— begin Data to process —
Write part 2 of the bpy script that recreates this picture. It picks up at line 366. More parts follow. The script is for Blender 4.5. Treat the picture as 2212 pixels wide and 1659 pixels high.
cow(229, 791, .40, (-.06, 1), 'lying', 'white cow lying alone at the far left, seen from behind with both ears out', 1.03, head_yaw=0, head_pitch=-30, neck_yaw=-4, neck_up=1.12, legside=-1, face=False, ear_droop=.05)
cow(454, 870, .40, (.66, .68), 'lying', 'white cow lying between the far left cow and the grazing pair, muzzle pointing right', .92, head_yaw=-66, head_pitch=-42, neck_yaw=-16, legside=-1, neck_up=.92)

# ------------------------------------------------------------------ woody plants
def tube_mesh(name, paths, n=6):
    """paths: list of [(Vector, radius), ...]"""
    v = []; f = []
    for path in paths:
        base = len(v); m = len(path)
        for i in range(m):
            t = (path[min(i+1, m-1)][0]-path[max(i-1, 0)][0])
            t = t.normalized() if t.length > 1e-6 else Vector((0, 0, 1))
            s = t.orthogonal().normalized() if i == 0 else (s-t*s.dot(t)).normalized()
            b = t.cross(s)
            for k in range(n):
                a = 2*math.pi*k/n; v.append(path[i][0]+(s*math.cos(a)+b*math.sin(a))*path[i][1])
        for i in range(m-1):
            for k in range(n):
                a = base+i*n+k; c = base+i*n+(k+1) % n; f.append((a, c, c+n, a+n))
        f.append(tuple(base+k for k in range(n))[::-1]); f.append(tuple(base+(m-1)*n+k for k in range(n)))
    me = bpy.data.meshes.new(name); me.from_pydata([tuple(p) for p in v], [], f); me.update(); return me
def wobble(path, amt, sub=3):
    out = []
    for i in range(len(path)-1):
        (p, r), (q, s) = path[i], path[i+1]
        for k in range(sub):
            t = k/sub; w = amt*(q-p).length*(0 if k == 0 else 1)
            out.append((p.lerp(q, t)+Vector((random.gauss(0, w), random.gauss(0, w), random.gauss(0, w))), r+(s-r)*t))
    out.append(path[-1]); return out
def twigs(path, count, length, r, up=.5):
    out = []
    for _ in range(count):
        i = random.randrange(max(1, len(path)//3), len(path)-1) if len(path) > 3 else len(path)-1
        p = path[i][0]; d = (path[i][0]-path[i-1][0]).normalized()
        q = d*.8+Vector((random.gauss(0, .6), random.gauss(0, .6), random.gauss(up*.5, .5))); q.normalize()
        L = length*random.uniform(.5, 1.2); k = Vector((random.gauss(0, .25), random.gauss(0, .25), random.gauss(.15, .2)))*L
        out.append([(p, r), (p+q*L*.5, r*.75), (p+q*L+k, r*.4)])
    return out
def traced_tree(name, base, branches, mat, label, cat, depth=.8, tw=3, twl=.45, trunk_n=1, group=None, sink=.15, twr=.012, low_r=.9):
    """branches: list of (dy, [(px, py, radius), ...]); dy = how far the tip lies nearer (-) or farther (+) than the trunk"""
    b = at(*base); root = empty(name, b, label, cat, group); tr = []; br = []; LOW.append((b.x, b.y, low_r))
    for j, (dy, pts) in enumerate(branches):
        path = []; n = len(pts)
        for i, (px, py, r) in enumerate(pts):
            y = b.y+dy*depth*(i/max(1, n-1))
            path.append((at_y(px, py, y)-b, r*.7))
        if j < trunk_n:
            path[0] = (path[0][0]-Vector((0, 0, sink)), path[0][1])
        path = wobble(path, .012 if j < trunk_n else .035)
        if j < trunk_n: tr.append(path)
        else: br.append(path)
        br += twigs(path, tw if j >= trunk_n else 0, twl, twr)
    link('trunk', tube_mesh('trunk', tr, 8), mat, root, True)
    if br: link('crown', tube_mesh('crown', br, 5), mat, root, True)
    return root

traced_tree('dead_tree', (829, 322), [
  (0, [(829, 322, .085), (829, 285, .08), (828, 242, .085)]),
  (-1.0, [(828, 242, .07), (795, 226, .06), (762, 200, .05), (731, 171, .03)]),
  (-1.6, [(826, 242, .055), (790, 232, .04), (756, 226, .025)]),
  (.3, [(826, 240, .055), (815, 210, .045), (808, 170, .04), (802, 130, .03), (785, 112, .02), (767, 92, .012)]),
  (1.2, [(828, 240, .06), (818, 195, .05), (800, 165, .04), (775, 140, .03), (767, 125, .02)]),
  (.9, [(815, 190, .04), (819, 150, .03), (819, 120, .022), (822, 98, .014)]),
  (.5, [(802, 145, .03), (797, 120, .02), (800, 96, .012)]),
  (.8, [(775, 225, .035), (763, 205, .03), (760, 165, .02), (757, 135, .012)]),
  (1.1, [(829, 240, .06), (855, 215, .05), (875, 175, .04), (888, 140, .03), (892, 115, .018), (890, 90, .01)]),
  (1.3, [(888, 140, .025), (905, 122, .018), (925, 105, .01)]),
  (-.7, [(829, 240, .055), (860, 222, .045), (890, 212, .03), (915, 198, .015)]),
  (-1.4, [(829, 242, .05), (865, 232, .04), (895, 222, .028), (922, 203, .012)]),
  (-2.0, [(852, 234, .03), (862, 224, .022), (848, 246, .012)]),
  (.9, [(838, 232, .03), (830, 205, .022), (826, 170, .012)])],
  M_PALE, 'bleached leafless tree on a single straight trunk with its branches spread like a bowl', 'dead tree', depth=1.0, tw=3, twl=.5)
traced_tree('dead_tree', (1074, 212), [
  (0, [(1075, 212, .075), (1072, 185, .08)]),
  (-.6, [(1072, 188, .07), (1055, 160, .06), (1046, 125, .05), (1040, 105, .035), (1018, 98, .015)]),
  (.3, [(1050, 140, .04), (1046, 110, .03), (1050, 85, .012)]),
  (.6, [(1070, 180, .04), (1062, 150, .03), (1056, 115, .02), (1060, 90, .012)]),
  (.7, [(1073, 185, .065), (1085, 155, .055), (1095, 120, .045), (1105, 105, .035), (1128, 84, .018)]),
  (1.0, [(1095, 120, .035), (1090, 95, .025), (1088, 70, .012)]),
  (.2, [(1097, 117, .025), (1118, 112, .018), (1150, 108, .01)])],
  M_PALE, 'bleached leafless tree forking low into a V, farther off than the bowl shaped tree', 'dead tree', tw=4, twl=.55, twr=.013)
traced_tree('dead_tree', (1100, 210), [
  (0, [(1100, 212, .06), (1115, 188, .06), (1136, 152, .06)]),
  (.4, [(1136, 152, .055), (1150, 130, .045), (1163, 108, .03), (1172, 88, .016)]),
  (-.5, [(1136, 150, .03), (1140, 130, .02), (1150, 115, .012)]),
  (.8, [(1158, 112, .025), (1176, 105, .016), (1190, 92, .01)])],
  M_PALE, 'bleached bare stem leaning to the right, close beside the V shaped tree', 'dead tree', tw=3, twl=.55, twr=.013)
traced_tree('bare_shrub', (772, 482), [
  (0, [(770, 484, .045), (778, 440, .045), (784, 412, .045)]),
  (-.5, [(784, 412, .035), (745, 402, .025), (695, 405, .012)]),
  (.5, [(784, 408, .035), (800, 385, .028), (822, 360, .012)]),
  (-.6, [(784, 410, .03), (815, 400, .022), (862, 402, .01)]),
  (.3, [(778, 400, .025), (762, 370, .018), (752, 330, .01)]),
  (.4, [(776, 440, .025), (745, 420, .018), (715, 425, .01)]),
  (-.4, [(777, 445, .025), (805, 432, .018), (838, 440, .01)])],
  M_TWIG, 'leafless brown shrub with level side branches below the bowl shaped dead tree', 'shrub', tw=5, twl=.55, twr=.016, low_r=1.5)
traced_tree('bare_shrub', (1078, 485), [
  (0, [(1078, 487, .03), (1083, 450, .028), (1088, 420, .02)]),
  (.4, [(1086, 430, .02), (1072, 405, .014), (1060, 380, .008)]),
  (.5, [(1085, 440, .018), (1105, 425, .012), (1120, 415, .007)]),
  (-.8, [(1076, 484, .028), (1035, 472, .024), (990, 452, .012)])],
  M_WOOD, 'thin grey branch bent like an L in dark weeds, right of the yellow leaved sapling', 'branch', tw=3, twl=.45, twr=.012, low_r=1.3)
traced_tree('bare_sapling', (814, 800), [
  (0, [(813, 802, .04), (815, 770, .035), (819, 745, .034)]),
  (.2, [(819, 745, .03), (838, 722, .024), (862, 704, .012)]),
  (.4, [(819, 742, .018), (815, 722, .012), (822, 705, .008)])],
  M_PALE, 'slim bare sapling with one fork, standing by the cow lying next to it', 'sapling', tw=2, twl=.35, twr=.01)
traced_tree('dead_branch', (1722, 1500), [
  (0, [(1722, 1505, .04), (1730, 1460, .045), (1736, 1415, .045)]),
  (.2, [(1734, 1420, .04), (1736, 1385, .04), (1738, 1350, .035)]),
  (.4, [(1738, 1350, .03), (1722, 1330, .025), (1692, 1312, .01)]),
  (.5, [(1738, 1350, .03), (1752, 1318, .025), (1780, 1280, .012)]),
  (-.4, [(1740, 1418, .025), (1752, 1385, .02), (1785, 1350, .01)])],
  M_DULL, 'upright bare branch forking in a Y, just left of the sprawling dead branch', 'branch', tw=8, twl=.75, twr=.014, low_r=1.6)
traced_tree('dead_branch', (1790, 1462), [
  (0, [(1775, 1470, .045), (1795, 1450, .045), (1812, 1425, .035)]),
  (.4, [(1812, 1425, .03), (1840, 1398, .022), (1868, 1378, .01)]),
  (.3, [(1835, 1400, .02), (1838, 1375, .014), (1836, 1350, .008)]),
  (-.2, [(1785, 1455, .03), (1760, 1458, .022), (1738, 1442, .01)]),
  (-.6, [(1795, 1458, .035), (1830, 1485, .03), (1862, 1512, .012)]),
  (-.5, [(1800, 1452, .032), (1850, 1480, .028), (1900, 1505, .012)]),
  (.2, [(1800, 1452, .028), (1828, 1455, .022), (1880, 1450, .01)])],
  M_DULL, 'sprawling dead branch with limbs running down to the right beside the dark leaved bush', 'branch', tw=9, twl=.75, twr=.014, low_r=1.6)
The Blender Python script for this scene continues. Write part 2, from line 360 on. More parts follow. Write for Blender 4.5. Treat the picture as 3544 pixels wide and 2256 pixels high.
— end Data to process —
What is being asked: Return the entries above unchanged, starting at the first line and stopping after the line with "cow(454, 870, .40, (.66, .68), 'lying', 'white".

Exercise solution:
Write part 2 of the bpy script that recreates this picture. It picks up at line 366. More parts follow. The script is for Blender 4.5. Treat the picture as 2212 pixels wide and 1659 pixels high.
cow(229, 791, .40, (-.06, 1), 'lying', 'white cow lying alone at the far left, seen from behind with both ears out', 1.03, head_yaw=0, head_pitch=-30, neck_yaw=-4, neck_up=1.12, legside=-1, face=False, ear_droop=.05)
cow(454, 870, .40, (.66, .68), 'lying', 'white cow lying between the far left cow and the grazing pair, muzzle pointing right', .92, head_yaw=-66, head_pitch=-42, neck_yaw=-16, legside=-1, neck_up=.92)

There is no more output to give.